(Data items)
--------------------

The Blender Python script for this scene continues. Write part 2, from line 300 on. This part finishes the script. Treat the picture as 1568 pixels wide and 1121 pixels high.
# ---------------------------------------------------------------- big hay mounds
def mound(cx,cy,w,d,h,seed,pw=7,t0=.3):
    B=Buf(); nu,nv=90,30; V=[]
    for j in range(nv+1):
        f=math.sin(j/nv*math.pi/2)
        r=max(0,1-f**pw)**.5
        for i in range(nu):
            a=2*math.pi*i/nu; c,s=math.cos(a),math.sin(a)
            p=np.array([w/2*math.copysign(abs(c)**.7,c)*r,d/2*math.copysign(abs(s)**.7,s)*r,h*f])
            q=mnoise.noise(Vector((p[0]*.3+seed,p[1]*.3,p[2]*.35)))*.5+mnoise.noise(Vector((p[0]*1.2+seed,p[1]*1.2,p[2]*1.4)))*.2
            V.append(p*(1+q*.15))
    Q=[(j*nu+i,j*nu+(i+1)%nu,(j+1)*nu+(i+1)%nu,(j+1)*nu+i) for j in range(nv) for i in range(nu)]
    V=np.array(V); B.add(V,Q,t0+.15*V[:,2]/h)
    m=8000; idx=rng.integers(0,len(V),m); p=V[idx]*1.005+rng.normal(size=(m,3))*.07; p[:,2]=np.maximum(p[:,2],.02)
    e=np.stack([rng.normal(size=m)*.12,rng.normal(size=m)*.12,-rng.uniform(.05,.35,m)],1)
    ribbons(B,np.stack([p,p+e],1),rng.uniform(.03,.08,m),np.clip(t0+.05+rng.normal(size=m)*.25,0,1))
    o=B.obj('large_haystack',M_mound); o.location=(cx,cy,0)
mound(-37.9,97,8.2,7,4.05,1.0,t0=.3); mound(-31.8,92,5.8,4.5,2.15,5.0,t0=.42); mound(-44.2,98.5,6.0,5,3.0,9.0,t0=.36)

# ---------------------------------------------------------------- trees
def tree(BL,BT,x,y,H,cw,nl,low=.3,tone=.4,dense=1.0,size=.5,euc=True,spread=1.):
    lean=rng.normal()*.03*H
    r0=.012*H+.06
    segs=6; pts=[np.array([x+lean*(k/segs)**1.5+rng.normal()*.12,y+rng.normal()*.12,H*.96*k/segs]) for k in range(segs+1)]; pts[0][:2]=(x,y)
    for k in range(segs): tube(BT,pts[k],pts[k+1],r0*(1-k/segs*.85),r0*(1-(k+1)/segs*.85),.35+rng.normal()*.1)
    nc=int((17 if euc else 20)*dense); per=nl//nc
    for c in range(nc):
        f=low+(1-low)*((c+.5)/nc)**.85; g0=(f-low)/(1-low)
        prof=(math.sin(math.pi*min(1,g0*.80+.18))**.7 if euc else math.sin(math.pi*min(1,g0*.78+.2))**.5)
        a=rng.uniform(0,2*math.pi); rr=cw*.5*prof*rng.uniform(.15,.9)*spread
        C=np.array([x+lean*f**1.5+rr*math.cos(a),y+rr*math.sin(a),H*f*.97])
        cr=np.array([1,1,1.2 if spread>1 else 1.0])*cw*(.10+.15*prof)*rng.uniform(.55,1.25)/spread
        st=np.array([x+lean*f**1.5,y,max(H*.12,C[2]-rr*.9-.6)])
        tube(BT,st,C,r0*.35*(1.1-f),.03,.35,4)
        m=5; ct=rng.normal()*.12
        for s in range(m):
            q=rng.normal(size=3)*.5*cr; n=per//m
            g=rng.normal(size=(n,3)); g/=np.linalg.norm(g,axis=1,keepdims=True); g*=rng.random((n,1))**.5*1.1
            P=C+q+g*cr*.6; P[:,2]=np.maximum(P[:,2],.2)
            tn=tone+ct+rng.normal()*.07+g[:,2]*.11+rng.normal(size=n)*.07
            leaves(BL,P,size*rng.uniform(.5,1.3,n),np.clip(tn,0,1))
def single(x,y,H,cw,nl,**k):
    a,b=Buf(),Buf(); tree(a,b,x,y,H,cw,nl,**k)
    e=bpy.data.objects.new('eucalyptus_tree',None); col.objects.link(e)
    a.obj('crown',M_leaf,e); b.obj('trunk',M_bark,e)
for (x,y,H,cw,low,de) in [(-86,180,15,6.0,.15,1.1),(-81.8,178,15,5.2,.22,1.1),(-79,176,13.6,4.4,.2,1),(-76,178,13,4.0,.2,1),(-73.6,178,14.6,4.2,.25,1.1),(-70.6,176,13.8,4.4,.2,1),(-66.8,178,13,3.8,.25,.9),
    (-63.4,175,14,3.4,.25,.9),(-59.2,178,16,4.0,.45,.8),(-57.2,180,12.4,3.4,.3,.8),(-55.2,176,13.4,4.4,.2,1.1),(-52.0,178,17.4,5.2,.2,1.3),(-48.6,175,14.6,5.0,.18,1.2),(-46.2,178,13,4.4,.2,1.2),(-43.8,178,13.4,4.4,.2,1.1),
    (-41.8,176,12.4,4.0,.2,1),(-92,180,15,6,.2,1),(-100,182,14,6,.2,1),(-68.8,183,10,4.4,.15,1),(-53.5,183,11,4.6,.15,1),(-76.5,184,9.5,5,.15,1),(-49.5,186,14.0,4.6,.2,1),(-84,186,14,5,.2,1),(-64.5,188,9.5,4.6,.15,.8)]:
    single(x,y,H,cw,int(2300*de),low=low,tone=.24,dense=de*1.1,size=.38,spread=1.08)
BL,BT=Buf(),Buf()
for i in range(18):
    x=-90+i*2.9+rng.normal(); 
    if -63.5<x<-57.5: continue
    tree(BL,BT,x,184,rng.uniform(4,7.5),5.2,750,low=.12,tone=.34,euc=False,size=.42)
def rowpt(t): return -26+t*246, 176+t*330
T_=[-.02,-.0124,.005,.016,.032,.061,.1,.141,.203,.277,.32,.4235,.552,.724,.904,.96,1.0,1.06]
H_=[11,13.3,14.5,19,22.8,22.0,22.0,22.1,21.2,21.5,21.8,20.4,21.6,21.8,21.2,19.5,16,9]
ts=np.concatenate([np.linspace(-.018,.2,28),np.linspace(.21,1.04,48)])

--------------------

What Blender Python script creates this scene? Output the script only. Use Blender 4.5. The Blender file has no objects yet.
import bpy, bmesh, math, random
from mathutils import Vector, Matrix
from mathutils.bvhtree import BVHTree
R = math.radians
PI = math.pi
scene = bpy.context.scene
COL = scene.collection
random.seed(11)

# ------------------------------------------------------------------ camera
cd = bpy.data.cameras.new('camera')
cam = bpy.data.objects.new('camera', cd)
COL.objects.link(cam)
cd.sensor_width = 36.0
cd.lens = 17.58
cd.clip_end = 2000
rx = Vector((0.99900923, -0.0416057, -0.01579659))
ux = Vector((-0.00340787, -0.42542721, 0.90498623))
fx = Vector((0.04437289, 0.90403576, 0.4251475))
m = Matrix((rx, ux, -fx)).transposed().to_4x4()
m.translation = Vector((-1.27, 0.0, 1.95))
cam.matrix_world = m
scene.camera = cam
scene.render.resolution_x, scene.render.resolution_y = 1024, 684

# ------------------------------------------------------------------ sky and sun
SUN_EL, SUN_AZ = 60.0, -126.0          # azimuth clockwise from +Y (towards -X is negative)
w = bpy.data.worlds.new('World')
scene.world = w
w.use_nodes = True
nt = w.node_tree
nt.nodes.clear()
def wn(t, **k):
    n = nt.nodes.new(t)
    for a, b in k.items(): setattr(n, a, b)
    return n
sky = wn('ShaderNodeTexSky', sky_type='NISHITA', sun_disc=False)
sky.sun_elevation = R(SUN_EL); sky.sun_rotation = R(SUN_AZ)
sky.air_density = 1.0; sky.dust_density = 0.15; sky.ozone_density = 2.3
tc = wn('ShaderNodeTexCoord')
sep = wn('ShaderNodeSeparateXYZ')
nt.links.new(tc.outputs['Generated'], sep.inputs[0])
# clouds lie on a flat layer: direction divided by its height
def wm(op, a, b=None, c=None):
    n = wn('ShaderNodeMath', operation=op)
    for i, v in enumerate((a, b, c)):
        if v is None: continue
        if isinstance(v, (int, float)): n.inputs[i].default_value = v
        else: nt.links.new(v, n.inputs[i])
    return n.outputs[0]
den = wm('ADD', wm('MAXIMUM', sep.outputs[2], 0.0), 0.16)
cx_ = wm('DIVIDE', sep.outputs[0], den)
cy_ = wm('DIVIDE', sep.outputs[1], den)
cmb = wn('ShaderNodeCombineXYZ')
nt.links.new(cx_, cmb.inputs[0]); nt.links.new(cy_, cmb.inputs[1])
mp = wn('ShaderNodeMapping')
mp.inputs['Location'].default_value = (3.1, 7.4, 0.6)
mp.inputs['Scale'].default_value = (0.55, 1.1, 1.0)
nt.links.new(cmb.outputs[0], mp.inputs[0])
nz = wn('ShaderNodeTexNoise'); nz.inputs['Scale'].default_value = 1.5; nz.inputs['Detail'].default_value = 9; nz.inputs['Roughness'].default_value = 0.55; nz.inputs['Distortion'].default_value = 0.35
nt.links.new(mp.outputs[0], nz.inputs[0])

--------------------

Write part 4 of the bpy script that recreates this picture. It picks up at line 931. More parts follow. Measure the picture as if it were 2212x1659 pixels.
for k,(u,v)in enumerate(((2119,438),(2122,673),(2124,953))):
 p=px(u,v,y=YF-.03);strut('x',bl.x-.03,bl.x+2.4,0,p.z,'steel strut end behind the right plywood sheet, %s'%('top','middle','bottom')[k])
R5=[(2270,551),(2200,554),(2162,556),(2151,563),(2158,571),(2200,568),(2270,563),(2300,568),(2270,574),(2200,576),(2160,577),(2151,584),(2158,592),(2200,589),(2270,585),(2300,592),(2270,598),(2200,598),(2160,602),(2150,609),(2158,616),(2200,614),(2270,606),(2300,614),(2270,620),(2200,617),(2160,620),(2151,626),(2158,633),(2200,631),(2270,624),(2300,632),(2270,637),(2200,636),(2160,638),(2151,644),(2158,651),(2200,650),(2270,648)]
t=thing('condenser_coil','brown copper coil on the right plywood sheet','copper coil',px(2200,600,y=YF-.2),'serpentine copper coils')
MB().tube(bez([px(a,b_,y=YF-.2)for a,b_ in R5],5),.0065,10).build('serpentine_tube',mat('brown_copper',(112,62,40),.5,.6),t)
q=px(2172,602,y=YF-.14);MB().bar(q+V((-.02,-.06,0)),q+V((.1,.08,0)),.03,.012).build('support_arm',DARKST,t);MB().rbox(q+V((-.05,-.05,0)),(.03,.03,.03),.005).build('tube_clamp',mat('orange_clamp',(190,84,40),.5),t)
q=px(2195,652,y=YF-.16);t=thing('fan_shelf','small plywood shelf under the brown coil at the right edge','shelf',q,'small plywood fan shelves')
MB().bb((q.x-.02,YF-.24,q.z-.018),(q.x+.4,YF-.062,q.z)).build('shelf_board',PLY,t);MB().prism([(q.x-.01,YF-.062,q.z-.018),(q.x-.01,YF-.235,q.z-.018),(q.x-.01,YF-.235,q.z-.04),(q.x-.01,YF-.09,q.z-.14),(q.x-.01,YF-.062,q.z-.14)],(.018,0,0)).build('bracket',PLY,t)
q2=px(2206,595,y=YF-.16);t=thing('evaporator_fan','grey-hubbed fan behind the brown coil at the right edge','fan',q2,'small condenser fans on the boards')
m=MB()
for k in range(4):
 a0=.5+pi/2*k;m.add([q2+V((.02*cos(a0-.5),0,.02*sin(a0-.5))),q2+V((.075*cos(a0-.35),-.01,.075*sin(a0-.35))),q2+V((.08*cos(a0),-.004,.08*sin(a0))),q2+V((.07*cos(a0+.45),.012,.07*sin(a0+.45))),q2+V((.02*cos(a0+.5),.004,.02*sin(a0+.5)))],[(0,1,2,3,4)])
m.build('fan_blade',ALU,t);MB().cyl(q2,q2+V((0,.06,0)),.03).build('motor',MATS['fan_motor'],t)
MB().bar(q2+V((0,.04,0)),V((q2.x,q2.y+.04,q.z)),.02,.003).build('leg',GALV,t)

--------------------

## Problem to solve
Exactly and only the lines from the line that contains "tn=tone+ct+rng.normal()*.07+g[:,2]*.11+rng.normal(size=n)*.07" through the line that contains "a.obj('crown',M_leaf,e); b.obj('trunk',M_bark,e)" are to be repeated as they stand.

## Reply to the task
            tn=tone+ct+rng.normal()*.07+g[:,2]*.11+rng.normal(size=n)*.07
            leaves(BL,P,size*rng.uniform(.5,1.3,n),np.clip(tn,0,1))
def single(x,y,H,cw,nl,**k):
    a,b=Buf(),Buf(); tree(a,b,x,y,H,cw,nl,**k)
    e=bpy.data.objects.new('eucalyptus_tree',None); col.objects.link(e)
    a.obj('crown',M_leaf,e); b.obj('trunk',M_bark,e)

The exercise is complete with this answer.